**Given information:**
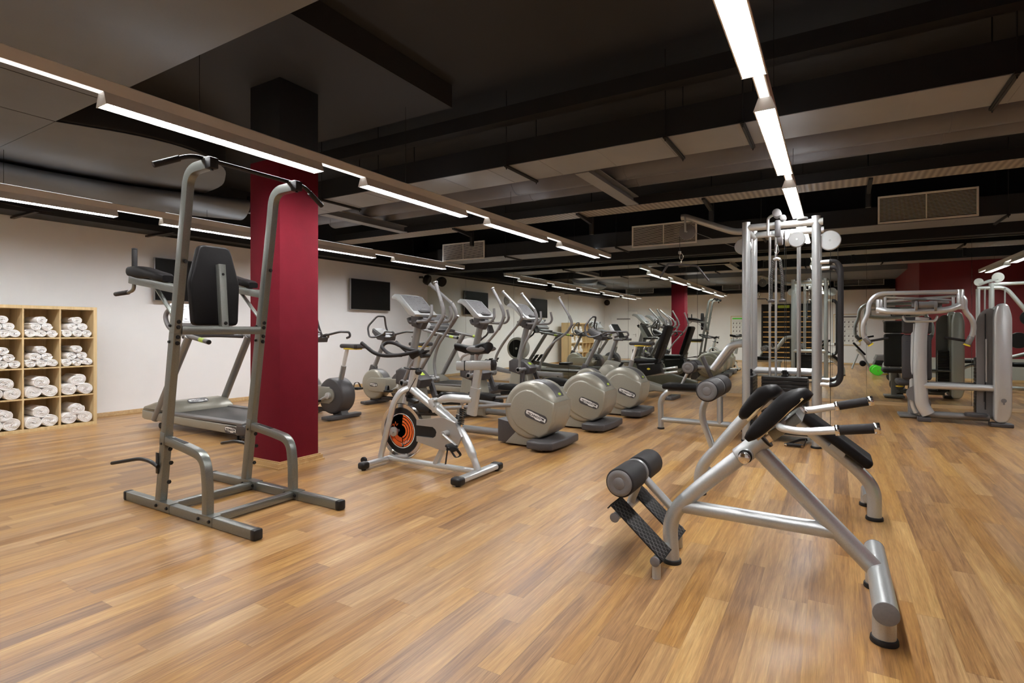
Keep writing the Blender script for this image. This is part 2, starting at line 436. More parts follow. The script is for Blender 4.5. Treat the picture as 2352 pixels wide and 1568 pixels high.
# red block to the right of the camera
wr = wall('wall_red_side', 1.83, 1.93, YB-0.1, 4.5, 0.55, ZC, 'redflat')
wall('grey_lower_band', 1.83, 1.93, YB-0.1, 4.5, 0.0, 0.55, 'greywall', wr)
wf = wall('wall_red_front', 1.93, XR, 4.40, 4.5, 0.55, ZC, 'redflat')
wall('grey_lower_band', 1.93, XR, 4.40, 4.5, 0.0, 0.55, 'greywall', wf)
def skirt(name, p0, p1, nx, ny, mat='trimwood'):
    """skirting board with a small rounded foot; (nx,ny) points into the room"""
    g = G(); d = Vector((p1[0]-p0[0], p1[1]-p0[1], 0))
    prof = [(0, 0), (0.022, 0), (0.022, 0.012), (0.015, 0.022), (0.013, 0.05), (0.008, 0.058), (0, 0.058)]
    g.prism(prof, (p0[0], p0[1], 0), (nx, ny, 0), (0, 0, 1), d); return struct(name, g, mat)
skirt('baseboard_left', (XL, YB), (XL, YM), 1, 0)
skirt('baseboard_mirror', (XL, YM-0.001), (XR, YM-0.001), 0, -1)
skirt('baseboard_back', (XL, YB), (1.83, YB), 0, 1)
skirt('baseboard_red_side', (1.83, YB), (1.83, 4.5), -1, 0)
skirt('baseboard_red_front', (1.83, 4.5), (XR, 4.5), 0, 1)
# mirror panels
seams = [XL, -7.615, -6.277, -4.917, -3.583, -2.227, -0.88, 0.461, 1.802, 3.15, 4.5, XR]
mir_lab = ['touching the white wall at the left', 'second from the white wall', 'third from the white wall, behind elliptical consoles',
 'showing the reflected towel shelf', 'showing the reflected door', 'showing the reflected red column', 'behind the left posts of the cable station',
 'behind the right post of the cable station', 'behind the chest press machine', 'at the right edge of the photo', 'beyond the right edge of the mirror wall', '']
for i in range(len(seams)-1):
    g = G(); a, b_ = seams[i]+0.0015, seams[i+1]-0.0015
    g.box(((a+b_)/2, YM+0.006, (0.058+2.62)/2), (b_-a, 0.010, 2.62-0.058), bev=0.001, seg=1)
    if i < 10:
        o = solo('mirror_panel', g, 'mirror', 'tall frameless mirror panel '+mir_lab[i], 'mirror', ((a+b_)/2, YM+0.006, 0.058), group='mirror panels along the far wall', smooth=20)
    else:
        struct('trim_9', g, 'mirror')
# column
col_t = thing('column', 'square dark red column with a black top, standing behind the power tower', 'column', (-4.35, 3.225, 0), world=True)
g = G(); g.box((-4.35, 3.225, 1.36), (0.42, 0.41, 2.72), bev=0.006); part('red_shaft', g, 'red', col_t)
g = G(); g.box((-4.35, 3.225, 3.064), (0.42, 0.41, 0.69), bev=0.006); part('black_top', g, 'black2', col_t)
g = G()
for k, (w, z0, z1) in enumerate(((0.500, 0, 0.016), (0.478, 0.016, 0.050), (0.452, 0.050, 0.062))):
    for sx, sy, dx, dy in ((0, -1, 1, 0), (0, 1, 1, 0), (-1, 0, 0, 1), (1, 0, 0, 1)):
        t = (w-0.42)/2
        g.box((-4.35+sx*(0.21+t/2), 3.225+sy*(0.205+t/2), (z0+z1)/2), (0.42+2*t if dx else t, t if dx else 0.41, z1-z0))
part('skirting', g, 'trimwood', col_t)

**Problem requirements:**
Write out again every line above exactly as given; the pictures do not belong in the copy.

**Right answer:**
Keep writing the Blender script for this image. This is part 2, starting at line 436. More parts follow. The script is for Blender 4.5. Treat the picture as 2352 pixels wide and 1568 pixels high.
# red block to the right of the camera
wr = wall('wall_red_side', 1.83, 1.93, YB-0.1, 4.5, 0.55, ZC, 'redflat')
wall('grey_lower_band', 1.83, 1.93, YB-0.1, 4.5, 0.0, 0.55, 'greywall', wr)
wf = wall('wall_red_front', 1.93, XR, 4.40, 4.5, 0.55, ZC, 'redflat')
wall('grey_lower_band', 1.93, XR, 4.40, 4.5, 0.0, 0.55, 'greywall', wf)
def skirt(name, p0, p1, nx, ny, mat='trimwood'):
    """skirting board with a small rounded foot; (nx,ny) points into the room"""
    g = G(); d = Vector((p1[0]-p0[0], p1[1]-p0[1], 0))
    prof = [(0, 0), (0.022, 0), (0.022, 0.012), (0.015, 0.022), (0.013, 0.05), (0.008, 0.058), (0, 0.058)]
    g.prism(prof, (p0[0], p0[1], 0), (nx, ny, 0), (0, 0, 1), d); return struct(name, g, mat)
skirt('baseboard_left', (XL, YB), (XL, YM), 1, 0)
skirt('baseboard_mirror', (XL, YM-0.001), (XR, YM-0.001), 0, -1)
skirt('baseboard_back', (XL, YB), (1.83, YB), 0, 1)
skirt('baseboard_red_side', (1.83, YB), (1.83, 4.5), -1, 0)
skirt('baseboard_red_front', (1.83, 4.5), (XR, 4.5), 0, 1)
# mirror panels
seams = [XL, -7.615, -6.277, -4.917, -3.583, -2.227, -0.88, 0.461, 1.802, 3.15, 4.5, XR]
mir_lab = ['touching the white wall at the left', 'second from the white wall', 'third from the white wall, behind elliptical consoles',
 'showing the reflected towel shelf', 'showing the reflected door', 'showing the reflected red column', 'behind the left posts of the cable station',
 'behind the right post of the cable station', 'behind the chest press machine', 'at the right edge of the photo', 'beyond the right edge of the mirror wall', '']
for i in range(len(seams)-1):
    g = G(); a, b_ = seams[i]+0.0015, seams[i+1]-0.0015
    g.box(((a+b_)/2, YM+0.006, (0.058+2.62)/2), (b_-a, 0.010, 2.62-0.058), bev=0.001, seg=1)
    if i < 10:
        o = solo('mirror_panel', g, 'mirror', 'tall frameless mirror panel '+mir_lab[i], 'mirror', ((a+b_)/2, YM+0.006, 0.058), group='mirror panels along the far wall', smooth=20)
    else:
        struct('trim_9', g, 'mirror')
# column
col_t = thing('column', 'square dark red column with a black top, standing behind the power tower', 'column', (-4.35, 3.225, 0), world=True)
g = G(); g.box((-4.35, 3.225, 1.36), (0.42, 0.41, 2.72), bev=0.006); part('red_shaft', g, 'red', col_t)
g = G(); g.box((-4.35, 3.225, 3.064), (0.42, 0.41, 0.69), bev=0.006); part('black_top', g, 'black2', col_t)
g = G()
for k, (w, z0, z1) in enumerate(((0.500, 0, 0.016), (0.478, 0.016, 0.050), (0.452, 0.050, 0.062))):
    for sx, sy, dx, dy in ((0, -1, 1, 0), (0, 1, 1, 0), (-1, 0, 0, 1), (1, 0, 0, 1)):
        t = (w-0.42)/2
        g.box((-4.35+sx*(0.21+t/2), 3.225+sy*(0.205+t/2), (z0+z1)/2), (0.42+2*t if dx else t, t if dx else 0.41, z1-z0))
part('skirting', g, 'trimwood', col_t)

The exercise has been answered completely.